A few months back I attended my first baseball game at Fenway Park in Boston. My younger brother turned 40, and we decided the best way to celebrate was to watch our beloved Cubs play in the second greatest ballpark in the majors. With that and other sight-seeing, we decided to tour the Boston Beer Company, makers of Samuel Adams Boston Lager. Little did I know this trip would send me down a path of learning that I didn't expect.

Jim Koch, the founder of the Boston Beer Company was a just a regular guy that wanted just one thing. To drink one great beer every day for the rest of his life. He was tired of the commercialized corporate nonsense that the beer industry had become. So in the early 1980s, he set out to take on the big boys. A lot of people told him he was crazy. He later admitted that he probably was, just a little bit. But he knew there was something better out there. Turns out that better beer was a family recipe from the Nineteenth Century. And only through passion and perseverance did he create would came to be known as Samuel Adams Boston Lager. An award winning beer that pioneered the modern craft beer industry in America.

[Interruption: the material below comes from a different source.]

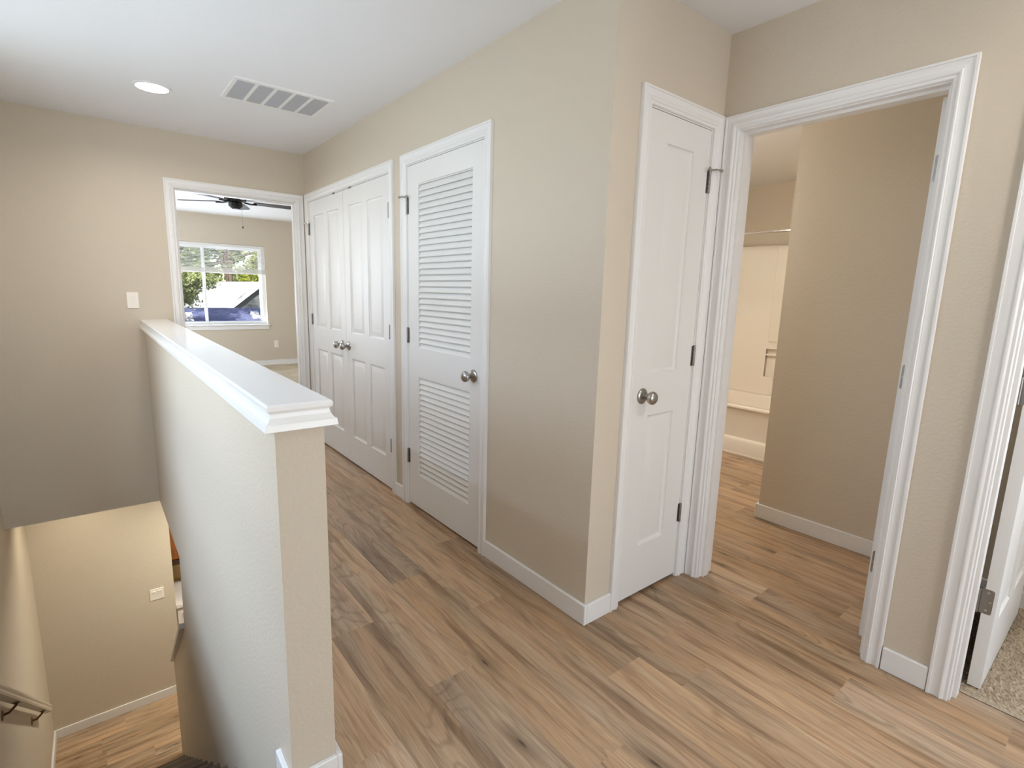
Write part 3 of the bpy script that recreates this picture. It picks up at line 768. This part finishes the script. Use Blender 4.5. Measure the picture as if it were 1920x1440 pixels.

Now let's be honest. The Boston Beer Company is a billion dollar publicly traded giant. I'm not saying Atlas is the same as the Boston Beer Company. But in many ways our history and philosophy run parallel. To this day, both companies share a passion for the end consumer. Boston Beer Company didn't hire their first marketing person until 10 years after their inception. Atlas just shifted its focus to full on marketing 5 years after our inception. Boston Beer company relied solely on the feedback of their customers, the ones drinking their beer, for innovation and progress. Atlas has built a company where typical business decisions are shunned based on our traveling nurses in the field and the feedback they provide. Boston Beer Company has a mantra. "The main thing is to keep the main thing the main thing." Their main thing is brewing and selling a quality beer. Our main thing is to give our traveling nurses the best possible experience while on contract. Everything else is noise, and doesn't matter in the long run. We both target the end user. And both are singular in purpose.

One of their beers that I tried while in Boston was called 26.2. It was a Gose (pronounced Go-za) produced specifically for the Boston Marathon. Now keep in mind I don't run. I get tired walking from my desk to my car. So my need to try this beer had nothing to do with running. But after I left I found myself missing it. It was good on levels I've never tasted. Little did I know this beer would help me understand my work in new and exciting ways. Ways that are hard to put into words, but represent an understanding deeper than just day to day operations.

The Cubs lost 2 of 3 games that weekend. But I fell in love with Boston, the story of Jim Koch and how he created Samuel Adams Boston Lager. I've developed a man crush, and I'm concerned that if I ever met him I'd just giggle like a school girl. His laser focus has really given me a chance to refocus my place at Atlas and drive us into the next 5 years and beyond.